PAR CES MOTIFS, le comité de discipline :

Sous l’unique chef d’accusation contenu à la plainte :

CONDAMNE l’intimé au paiement d’une amende de trois mille dollars (3 000 $);

RECOMMANDE au conseil d’administration de la Chambre de la sécurité financière d’IMPOSER à l’intimé de suivre, à ses frais, le cours de formation accrédité par la Chambre, intitulé : « L’analyse des besoins financiers », no 24902 ou l’équivalent, l’intimé devant produire audit conseil d’administration une attestation à l’effet que ledit cours a été suivi avec succès dans les douze (12) mois de sa résolution, le défaut de s’y conformer résultant en la suspension de son droit d’exercice par l’autorité compétente jusqu’à la production d’une telle attestation;

CONDAMNE l’intimé au paiement des déboursés, y compris les frais d’enregistrement conformément aux dispositions de l’article 151 du Code des professions, RLRQ, c. C-26.

 

 

 

(s) François Folot___________________

Me FRANÇOIS FOLOT

Président du comité de discipline

 

(s) Gisèle Balthazard________________

Mme GISÈLE BALTHAZARD, A.V.A.

Membre du comité de discipline

 

(s) Stéphane Côté___________________

M. STÉPHANE CÔTÉ, A.V.C.

Membre du comité de discipline

 

 

Me Valérie Déziel

BÉLANGER LONGTIN, s.e.n.c.r.l.

Procureurs de la partie plaignante

 

Me Iulia Cimpoiasu

Procureure de la partie intimée

 

Date d’audience :

22 mars 2016

COPIE CONFORME À L’ORIGINAL SIGNÉ



[1]     Voir la pièce P-6 où l’on retrouve un document confirmant la livraison par l’intimé de son dossier complet à l’enquêteure.

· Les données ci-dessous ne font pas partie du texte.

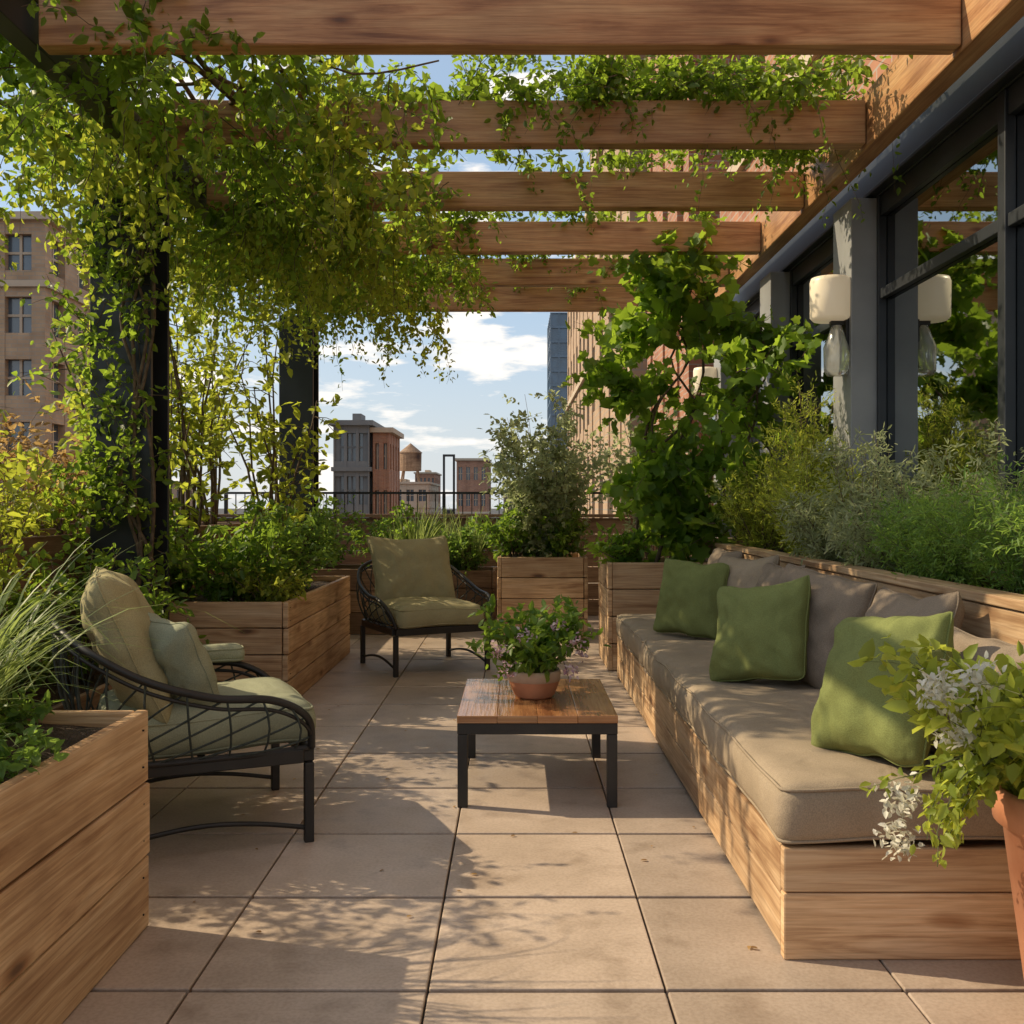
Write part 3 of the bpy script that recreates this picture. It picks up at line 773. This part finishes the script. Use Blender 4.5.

[2]     Luc Vaillancourt c. Guylaine Mallette et Nancy J. Trudel, 2012 QCTP126-A.

[3]     Page 23 de la décision, par. 63.

[4]     Page 24 de la décision, par. 65.

[5]     Champagne c. Derkson, CD00-1027, 23 juin 2012 et 17 décembre 2015 (C.D.C.S.F.); Champagne c. Charbonneau, CD00-0858, 30 juillet 2012 et 2 janvier 2013 (C.D.C.S.F.); Champagne c. Gagné, CD00-0816, 12 mars 2012 et 26 septembre 2012 (C.D.C.S.F.)

[6]     Cour du Québec, Martel c. Thibault et Le comité de discipline de la Chambre de la sécurité financière, 2012 QCCQ 90, 16 janvier 2012.

[7]     Champagne c. Borrelli (CD00-0886, décision sur culpabilité en date du 17 juillet 2012 et décision sur sanction en date du 11 décembre 2012).

[8]     Champagne c. Tebecherani (CD00-0931, décision sur culpabilité et sanction en date du 8 novembre 2012).